To the same effect is the rule collected out of all the authorities in 17 Am. & Eng. Encyc. Law, page 1169.

It is said, however, that the same power of adjustment and disposition does not exist in the case of real estate as in that of personal property ; that the settlement between the administratrix and the surviving partner and its approval by the probate court could not operate as a conveyance of the interest of the deceased partner ; that to vest the title to such interest in another there must be a formal sale and conveyance under the order of the court. This depends upon the nature of partnership real estate. In conformity with the great weight of authority, we must hold such real estate to be of the same character as personal property owned by the partnership, so far as its disposition for partnership purposes is concerned.

“It is now held with practical unanimity by the American courts that, if partnership capital be invested in land for the benefit of the company, all the incidents attach to it which belong to other stock, so far as consistent with the Statute of Frauds and the technical rules of conveyancing, and that it will be treated as personal estate until it has performed all its functions of the partnership and thereby ceased to be partnership property ; and until then it is not subject to either dower or inheritance.
*206‘ ‘ The partners have the power of disposition over it for the purpose of the dissolution of the partnership, the payment of its debts, and the distribution or division of the capital among themselves.

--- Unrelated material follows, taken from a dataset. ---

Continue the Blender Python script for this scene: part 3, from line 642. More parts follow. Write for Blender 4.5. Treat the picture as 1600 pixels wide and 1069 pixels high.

For until that is done the property has not fulfilled its functions as personalty or ceased to be partnership property.” Woodward-Holmes Co. v. Nudd, 58 Minn. 239.

So far as it has been heretofore necessary to indicate the view of this court upon the question, it has been to the effect that, in the adjustment of partnership affairs, real estate belonging to a partnership is to be treated the same as personal property. See Tenney v. Simpson (37 Kan. 363), and authorities there cited. An exhaustive review of Woodward-Holmes Co. v. Nudd, supra, will be found in the report of that case in 27 Lawyer’s Reports Annotated, 340, in which the decisions of this country and of England are collated. The doctrine of substantially all the cases is, that partnership realty as well as personalty is impressed in equity with a trust for the payment of partnership debts ; and, because of such fact, it is dis-incumbered of dower and other inheritable interests. Hence, it is said the partners may convey their realty for partnership purposes without the joinder of their wives ; that upon the death of one of the partners his interest in such realty vests in the survivor for the purposes of winding up the partnership and discharging its debts ; that he may convey the same for such purposes without the joinder of the heirs or legal representatives of the deceased. By some courts, however, it is held that only the equitable interest of the deceased partner passes by the conveyance of the survivor, but that an action will lie by the purchaser against the heirs to compel the conveyance of the legal title still remaining in them. It is not necessary, however, in this case, to do more than announce our adhesion to the general doctrine that the interest of a *207deceased partner in the partnership real estate is, for the purposes of liquidating the partnership business, to be treated the same as personal property.

If a conveyance of the deceased partner’s interest was necessary in this case, its equivalent was supplied by the proceedings in the probate court approving the settlement between the administratrix and the surviving partner and declaring the title to be vested in the surviving partner for the purposes of his trust.

Our conclusion therefore is, that the full title to the real property in question is vested in the plaintiff by Larkin’s conveyance to him and the settlement of the partnership affairs between Larkin, as surviving partner, and the administratrix of the deceased partner, and its approval by the probate court upon inquiry into the same after notice to all the interested persons.

The judgment of the court below will, therefore, be affirmed.